Ich muss jetzt höllisch aufpassen, dass ich dies meinen Hühnern nicht erzähle. Das könnte fatale Folgen haben. Sie bekämen es mit der Angst zu tun, dass ich als ihr Chef jetzt zum Messer greife. Nein, das mache ich nicht. Alles bleibt friedlich. An meinen Händen klebt kein Blut. Bei mir bestimmen die Hühner selbst über ihr Ableben. Manchmal leisten dabei der Fuchs, der Marder oder ein Greifvogel ein bisschen Entscheidungshilfe. Aber meine Hand hat noch nie ein Huhn getötet. Großes kleingärtnerisches Ehrenwort.
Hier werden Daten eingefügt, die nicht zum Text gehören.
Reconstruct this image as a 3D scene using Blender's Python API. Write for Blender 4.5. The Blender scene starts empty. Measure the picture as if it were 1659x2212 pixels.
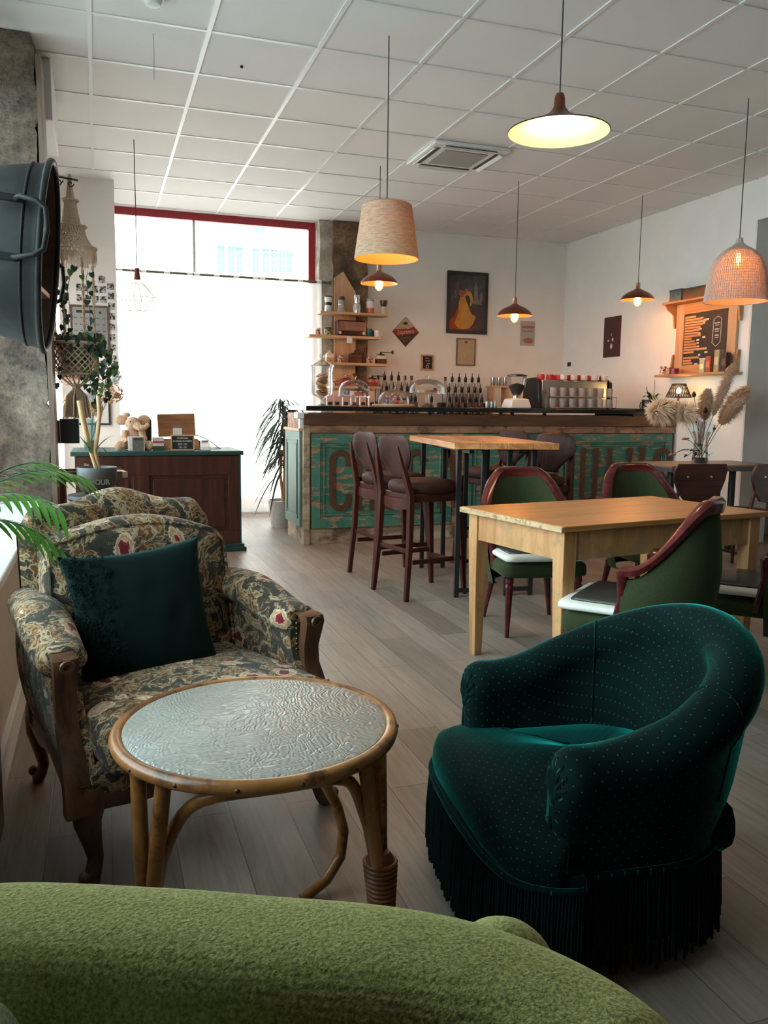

Irgendwann wird die Welt unser sein und uns Kleingärtnern gehören. Dann ziehe ich, mit Karawanen von Kleingärtnern, von Nord, von Süd, von West und von Ost nach Berlin. Dann werden wir das Geschwätz von der bösen Industrie und der edlen bäuerlichen Landwirtschaft beenden. Das ist meine Vision für ein besseres Morgen. Jedenfalls bin ich, wenn diese Kolumne erscheint, bereits auf meinem Ökotrip nach Berlin. Denn auch wenn ich nicht auf der Demo reden darf, gehe ich natürlich trotzdem hin.

Um ehrlich zu sein und was kaum jemand von mir weiß: Ich liebe Schlager- und Ökoaffen. Sie haben große Gefühle und eine einfache Sicht auf die Welt. Mehr Orientierung braucht es nicht, um zwischen Gut und Böse unterscheiden zu können. Das Leben ist einfach.